Lwy zabrały Rekinom wodę

Zgodnie z oczekiwaniami Włókniarz Częstochowa wysoko pokonał ROW Rybnik i wskoczył na miejsce dające im jazdę w play-offach. Rybniczanie nie miel po raz drugi nic do powiedzenia w starciu z Lwami.


Niecodzienny był to mecz, nie tylko ze względu na termin. Po raz pierwszy dwumecz między ROW-em a Włókniarzem został rozegrany tylko w Rybniku. Pierwotnie pojedynek miał odbyć się w Częstochowie, jednak stan toru uniemożliwił rozegranie piątkowych zawodów. Po dość krótkich rozmowach udało się dojść do porozumienia z władzami ligi, które zezwoliły na odbycie dwumeczu na jednym torze.
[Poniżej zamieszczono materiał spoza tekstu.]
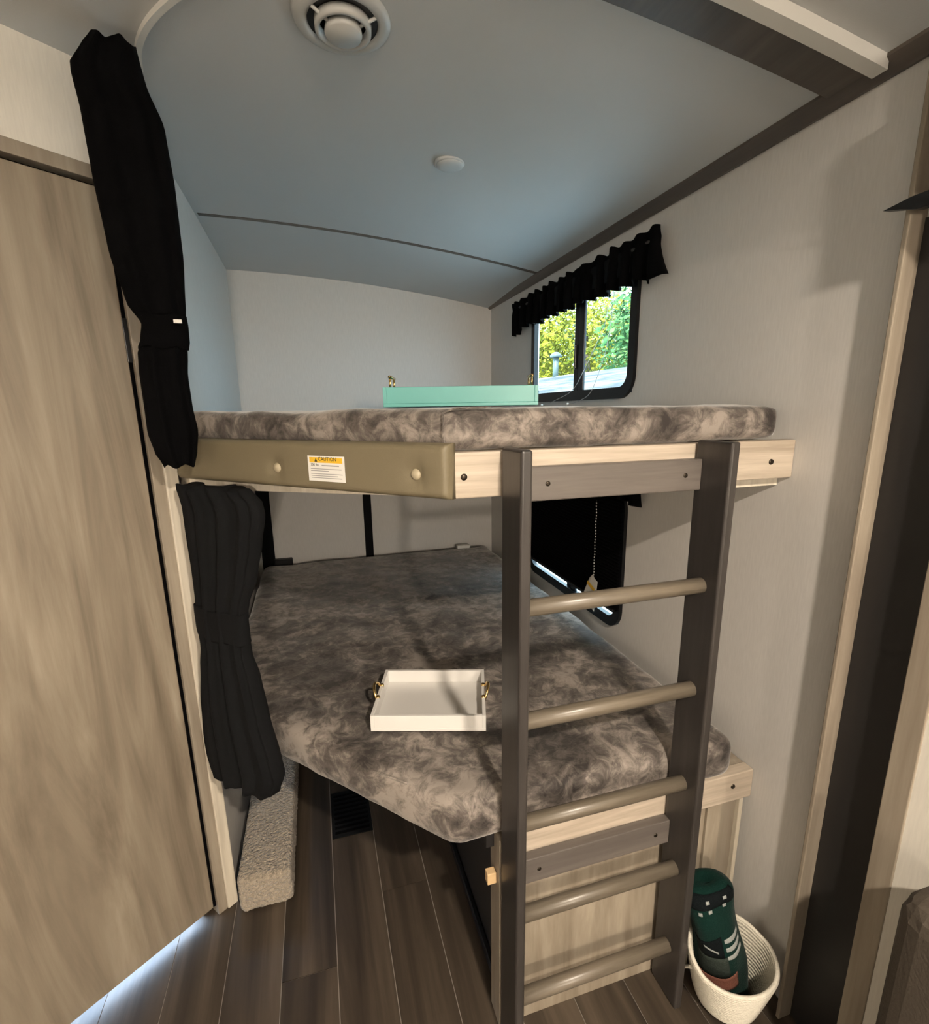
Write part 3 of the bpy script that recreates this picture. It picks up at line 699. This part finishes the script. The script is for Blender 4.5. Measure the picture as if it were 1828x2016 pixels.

Więcej emocji przyniosło odwołanie spotkania i przeniesienie ich do Rybnika. Gospodarze i tak nie mają szans na utrzymanie. Zapracowali jednak na tę sytuację sami między innymi swoją jazdą. Mieli jednak cichą nadzieję, że pojedynek z Włókniarzem pójdzie po ich myśli. W końcu w poprzednim spotkaniu z Lwami przegrali tylko ośmioma punktami, więc cień nadziei na zwycięstwo posiadali. Na ich nieszczęście Lwy miały podobne zamiary, tym bardziej że nadal walczą o play-offy. Wystarczyło wykorzystać wtorkową porażkę Motoru Lublin i przywieźć z Rybnika trzy punkty, co im się udało.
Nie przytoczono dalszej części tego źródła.